- _Collected data_

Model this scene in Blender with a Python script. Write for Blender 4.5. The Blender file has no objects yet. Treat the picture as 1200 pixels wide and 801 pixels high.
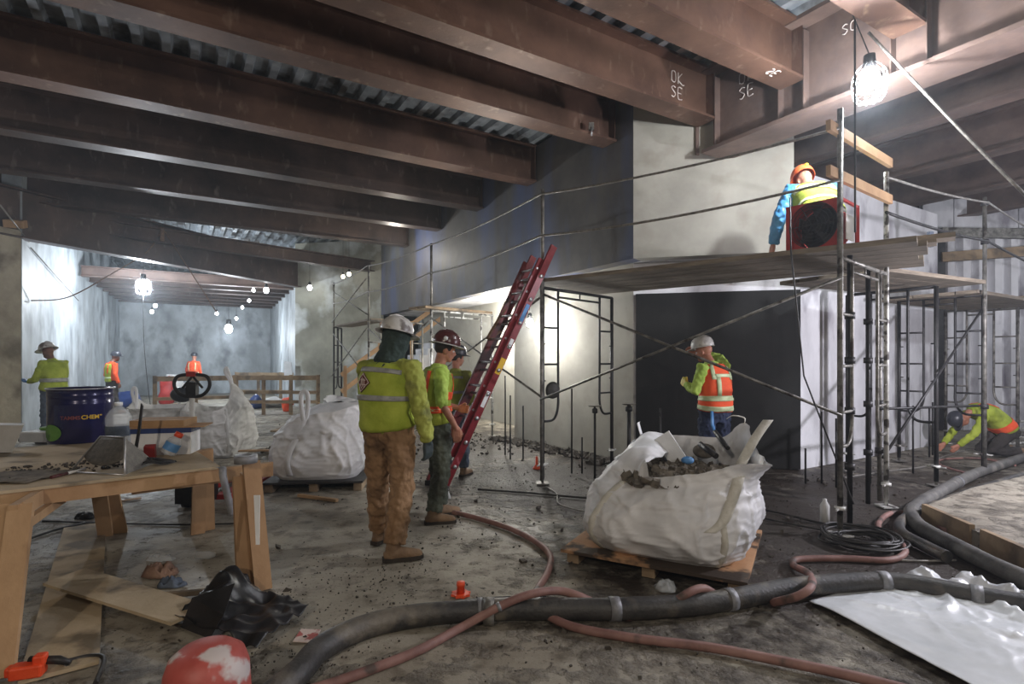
import bpy, math, random
from mathutils import Vector, Matrix, noise as mnoise
random.seed(7)
PI = math.pi
SC = bpy.context.scene
COL = SC.collection

# ---------------------------------------------------------------- camera, world, lights, exposure
F = 635.0; HZ = 422.0; EYE = 1.5
cam_d = bpy.data.cameras.new('camera'); cam = bpy.data.objects.new('camera', cam_d); COL.objects.link(cam)
cam.location = (0, 0, EYE); cam.rotation_euler = (PI/2, 0, 0)
cam_d.sensor_width = 36; cam_d.lens = F/1200*36; cam_d.shift_y = (HZ-400.5)/1200
cam_d.clip_start = 0.05; cam_d.clip_end = 200
SC.camera = cam
SC.view_settings.view_transform = 'Standard'; SC.view_settings.look = 'None'
SC.view_settings.gamma = 1; SC.view_settings.use_curve_mapping = False
SC.view_settings.exposure = 0.42
wd = bpy.data.worlds.new('world'); SC.world = wd; wd.use_nodes = True
wd.node_tree.nodes['Background'].inputs[0].default_value = (0.55, 0.6, 0.75, 1)
wd.node_tree.nodes['Background'].inputs[1].default_value = 0.02
wv = wd.node_tree.nodes.new('ShaderNodeVolumeScatter')   # thin haze added for the glow round the lamps
wv.inputs['Density'].default_value = .0040; wv.inputs['Color'].default_value = (.82, .9, 1, 1); wv.inputs['Anisotropy'].default_value = .7
wd.node_tree.links.new(wv.outputs[0], wd.node_tree.nodes['World Output'].inputs['Volume'])

def at(px, py, Y): return Vector(((px-600)/F*Y, Y, EYE-(py-HZ)/F*Y))
def fl(px, py, z=0.0):
    Y = (EYE-z)*F/(py-HZ); return at(px, py, Y)
def W(u, v, z=0.0): return Vector((.8535*u-.5211*v, .5211*u+.8535*v, z))

def point(name, loc, power, col=(1, 1, 1), r=.05):
    l = bpy.data.lights.new(name, 'POINT'); l.energy = power; l.color = col; l.shadow_soft_size = r
    o = bpy.data.objects.new(name, l); COL.objects.link(o); o.location = loc; return o
L_MAIN = at(1019, 92, 5.0)
L_TUN = at(168, 333, 14.6)
L_LAD = W(5.12, 7.8, 2.15)
point('lamp_light_main', L_MAIN-Vector((0, 0, .19)), 205, (.93, .96, 1), .05)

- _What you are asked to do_
From start to finish, output the listing exactly, but omit its pictures.

- _Answer to this problem_
Model this scene in Blender with a Python script. Write for Blender 4.5. The Blender file has no objects yet. Treat the picture as 1200 pixels wide and 801 pixels high.
import bpy, math, random
from mathutils import Vector, Matrix, noise as mnoise
random.seed(7)
PI = math.pi
SC = bpy.context.scene
COL = SC.collection

# ---------------------------------------------------------------- camera, world, lights, exposure
F = 635.0; HZ = 422.0; EYE = 1.5
cam_d = bpy.data.cameras.new('camera'); cam = bpy.data.objects.new('camera', cam_d); COL.objects.link(cam)
cam.location = (0, 0, EYE); cam.rotation_euler = (PI/2, 0, 0)
cam_d.sensor_width = 36; cam_d.lens = F/1200*36; cam_d.shift_y = (HZ-400.5)/1200
cam_d.clip_start = 0.05; cam_d.clip_end = 200
SC.camera = cam
SC.view_settings.view_transform = 'Standard'; SC.view_settings.look = 'None'
SC.view_settings.gamma = 1; SC.view_settings.use_curve_mapping = False
SC.view_settings.exposure = 0.42
wd = bpy.data.worlds.new('world'); SC.world = wd; wd.use_nodes = True
wd.node_tree.nodes['Background'].inputs[0].default_value = (0.55, 0.6, 0.75, 1)
wd.node_tree.nodes['Background'].inputs[1].default_value = 0.02
wv = wd.node_tree.nodes.new('ShaderNodeVolumeScatter')   # thin haze added for the glow round the lamps
wv.inputs['Density'].default_value = .0040; wv.inputs['Color'].default_value = (.82, .9, 1, 1); wv.inputs['Anisotropy'].default_value = .7
wd.node_tree.links.new(wv.outputs[0], wd.node_tree.nodes['World Output'].inputs['Volume'])

def at(px, py, Y): return Vector(((px-600)/F*Y, Y, EYE-(py-HZ)/F*Y))
def fl(px, py, z=0.0):
    Y = (EYE-z)*F/(py-HZ); return at(px, py, Y)
def W(u, v, z=0.0): return Vector((.8535*u-.5211*v, .5211*u+.8535*v, z))

def point(name, loc, power, col=(1, 1, 1), r=.05):
    l = bpy.data.lights.new(name, 'POINT'); l.energy = power; l.color = col; l.shadow_soft_size = r
    o = bpy.data.objects.new(name, l); COL.objects.link(o); o.location = loc; return o
L_MAIN = at(1019, 92, 5.0)
L_TUN = at(168, 333, 14.6)
L_LAD = W(5.12, 7.8, 2.15)
point('lamp_light_main', L_MAIN-Vector((0, 0, .19)), 205, (.93, .96, 1), .05)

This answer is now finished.